- [Task to carry out] Copy the first line of the entries below and every line after it through the line containing "(.26, .155, .085))]))". Do not include pictures.

%%

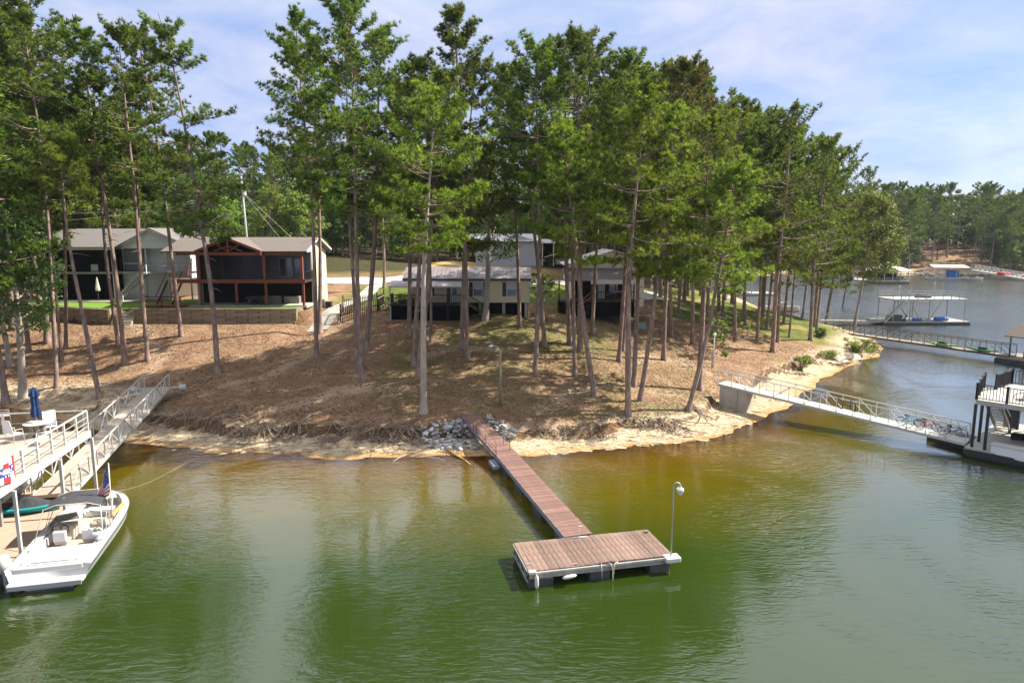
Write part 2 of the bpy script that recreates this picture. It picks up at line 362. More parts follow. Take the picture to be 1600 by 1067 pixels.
# the eroded bank face is dark bare earth
nrm = nn(t, 'ShaderNodeSeparateXYZ'); t.links.new(geo.outputs['True Normal'], nrm.inputs[0])
stp = nn(t, 'ShaderNodeMapRange'); stp.inputs[1].default_value = .86; stp.inputs[2].default_value = .62; t.links.new(nrm.outputs[2], stp.inputs[0])
c = mixc(t, stp.outputs[0], c, ramp(t, nf, [(.40, (.05, .03, .02)), (.60, (.26, .155, .085))]))
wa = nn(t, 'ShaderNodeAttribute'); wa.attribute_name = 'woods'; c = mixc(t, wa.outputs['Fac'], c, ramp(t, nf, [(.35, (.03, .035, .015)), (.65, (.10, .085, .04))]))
t.links.new(c, p.inputs['Base Color'])
bp = nn(t, 'ShaderNodeBump'); bp.inputs['Strength'].default_value = .9; bp.inputs['Distance'].default_value = .12
clump = ramp(t, tnoise(t, 2.6, 5, .7, coord='geo', dist=.5), [(.40, (0, 0, 0)), (.62, (1, 1, 1))]); t.links.new(tmath(t, 'ADD', tmath(t, 'ADD', nf, tmath(t, 'MULTIPLY', clump, .8)), tmath(t, 'MULTIPLY', nm, 1.2)), bp.inputs['Height']); t.links.new(bp.outputs[0], p.inputs['Normal']); t.links.new(p.outputs[0], o.inputs[0])
V = np.stack([X, Y, HZ], -1).reshape(-1, 3)
PTH = np.zeros(nx * ny); nrg = (V[:, 0] > -48) & (V[:, 0] < 30) & (V[:, 1] > 44) & (V[:, 1] < 84)
for pl in ([(212, 506), (232, 530), (250, 558), (225, 590)], [(345, 604), (420, 588), (470, 562), (515, 522), (535, 485)], [(1000, 560), (1060, 562), (1118, 588)], [(840, 640), (900, 612), (960, 600), (1060, 618)], [(430, 640), (520, 612), (640, 610)], [(640, 560), (700, 545), (800, 548)]):
    hp = hits(pl); vx = V[nrg]; wob_ = .35 * fbm(vx[:, 0] * .7, vx[:, 1] * .7, 91, 3)
    for a_, b_ in zip(hp[:-1], hp[1:]):
        ab = b_[:2] - a_[:2]; tt = np.clip(((vx[:, :2] - a_[:2]) @ ab) / (ab @ ab), 0, 1); dd = np.hypot(*(vx[:, :2] - a_[:2] - tt[:, None] * ab).T) + wob_
        PTH[nrg] = np.maximum(PTH[nrg], sstep(.95, .25, dd))
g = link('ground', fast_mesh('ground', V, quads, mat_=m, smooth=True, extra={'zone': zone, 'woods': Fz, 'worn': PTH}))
tag(g, 'brown pine straw bank sloping down to a sandy lake shore', None, kind='structure')

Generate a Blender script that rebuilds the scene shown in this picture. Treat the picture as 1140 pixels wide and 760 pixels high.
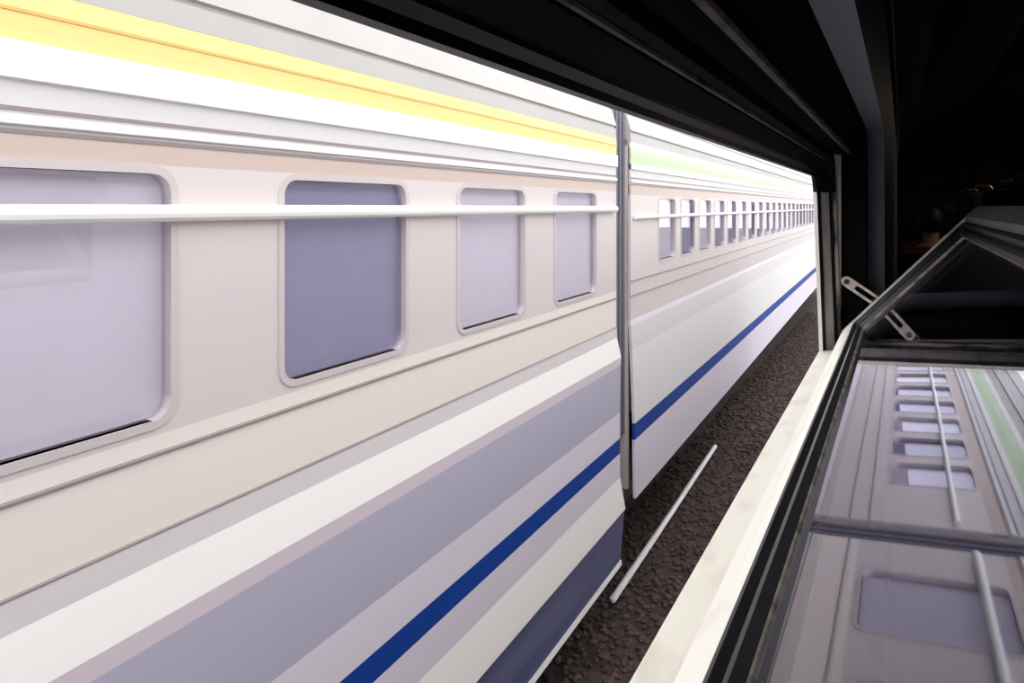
import bpy, bmesh, math, random
from mathutils import Vector, Matrix

random.seed(7)
for o in list(bpy.data.objects):
    bpy.data.objects.remove(o, do_unlink=True)
scene = bpy.context.scene
COL = scene.collection

# ------------------------------------------------------------------ camera
OZ = 2.6                      # eye height above the rails; geometry below is given relative to the eye
PSI = math.radians(29.73)     # the view looks this far left of the carriage axis (+Y)
cam_data = bpy.data.cameras.new('camera')
cam_data.sensor_width = 36.0
cam_data.lens = 24.0
cam_data.shift_y = -150.0 / 1140.0
cam_data.clip_start = 0.01
cam_data.clip_end = 300.0
cam = bpy.data.objects.new('camera', cam_data)
cam.location = (0, 0, OZ)
cam.rotation_euler = (math.pi / 2, 0, PSI)
COL.objects.link(cam)
scene.camera = cam

# ------------------------------------------------------------------ sky and exposure
world = bpy.data.worlds.new('overcast_sky')
scene.world = world
world.use_nodes = True
wn = world.node_tree
wn.nodes.clear()
w_out = wn.nodes.new('ShaderNodeOutputWorld')
w_bg = wn.nodes.new('ShaderNodeBackground')
w_tc = wn.nodes.new('ShaderNodeTexCoord')
w_noise = wn.nodes.new('ShaderNodeTexNoise')
w_noise.inputs['Scale'].default_value = 1.6
w_noise.inputs['Detail'].default_value = 3.0
w_ramp = wn.nodes.new('ShaderNodeValToRGB')
w_ramp.color_ramp.elements[0].color = (0.92, 0.93, 0.97, 1)
w_ramp.color_ramp.elements[1].color = (1.0, 0.99, 0.97, 1)
wn.links.new(w_tc.outputs['Generated'], w_noise.inputs['Vector'])
wn.links.new(w_noise.outputs['Fac'], w_ramp.inputs['Fac'])
wn.links.new(w_ramp.outputs['Color'], w_bg.inputs['Color'])
w_bg.inputs['Strength'].default_value = 2.6
wn.links.new(w_bg.outputs['Background'], w_out.inputs['Surface'])

vs = scene.view_settings
scene.display_settings.display_device = 'sRGB'
vs.view_transform = 'Standard'
vs.look = 'None'
vs.exposure = 0.0
vs.gamma = 1.0
vs.use_curve_mapping = False

# ------------------------------------------------------------------ materials
def srgb(r, g, b):
    def c(v):
        v /= 255.0
        return v / 12.92 if v <= 0.04045 else ((v + 0.055) / 1.055) ** 2.4
    return (c(r), c(g), c(b), 1.0)

MATS = {}
def mat(name, col, rough=0.5, metal=0.0, col2=None, nscale=8.0, nlo=0.4, nhi=0.65, bump=0.0, bscale=60.0,
        stretch=(1, 1, 1), spec=0.5, emit=None, estr=1.0):
    m = bpy.data.materials.new(name)
    m.use_nodes = True
    nt = m.node_tree
    b = nt.nodes['Principled BSDF']
    b.inputs['Base Color'].default_value = col
    b.inputs['Roughness'].default_value = rough
    b.inputs['Metallic'].default_value = metal
    b.inputs['Specular IOR Level'].default_value = spec
    tc = nt.nodes.new('ShaderNodeTexCoord')
    mp = nt.nodes.new('ShaderNodeMapping')
    mp.inputs['Scale'].default_value = stretch
    nt.links.new(tc.outputs['Object'], mp.inputs['Vector'])
    if col2 is not None:
        n = nt.nodes.new('ShaderNodeTexNoise')
        n.inputs['Scale'].default_value = nscale
        n.inputs['Detail'].default_value = 5.0
        r = nt.nodes.new('ShaderNodeValToRGB')
        r.color_ramp.elements[0].position = nlo
        r.color_ramp.elements[1].position = nhi
        r.color_ramp.elements[0].color = col
        r.color_ramp.elements[1].color = col2
        nt.links.new(mp.outputs['Vector'], n.inputs['Vector'])
        nt.links.new(n.outputs['Fac'], r.inputs['Fac'])
        nt.links.new(r.outputs['Color'], b.inputs['Base Color'])
    if bump:
        n2 = nt.nodes.new('ShaderNodeTexNoise')
        n2.inputs['Scale'].default_value = bscale
        n2.inputs['Detail'].default_value = 4.0
        bp = nt.nodes.new('ShaderNodeBump')
        bp.inputs['Strength'].default_value = bump
        bp.inputs['Distance'].default_value = 0.01
        nt.links.new(mp.outputs['Vector'], n2.inputs['Vector'])
        nt.links.new(n2.outputs['Fac'], bp.inputs['Height'])
        nt.links.new(bp.outputs['Normal'], b.inputs['Normal'])
    if emit is not None:
        b.inputs['Emission Color'].default_value = emit
        b.inputs['Emission Strength'].default_value = estr
    MATS[name] = m
    return m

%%

- [Problem solution]
Write part 2 of the bpy script that recreates this picture. It picks up at line 362. More parts follow. Take the picture to be 1600 by 1067 pixels.
# the eroded bank face is dark bare earth
nrm = nn(t, 'ShaderNodeSeparateXYZ'); t.links.new(geo.outputs['True Normal'], nrm.inputs[0])
stp = nn(t, 'ShaderNodeMapRange'); stp.inputs[1].default_value = .86; stp.inputs[2].default_value = .62; t.links.new(nrm.outputs[2], stp.inputs[0])
c = mixc(t, stp.outputs[0], c, ramp(t, nf, [(.40, (.05, .03, .02)), (.60, (.26, .155, .085))]))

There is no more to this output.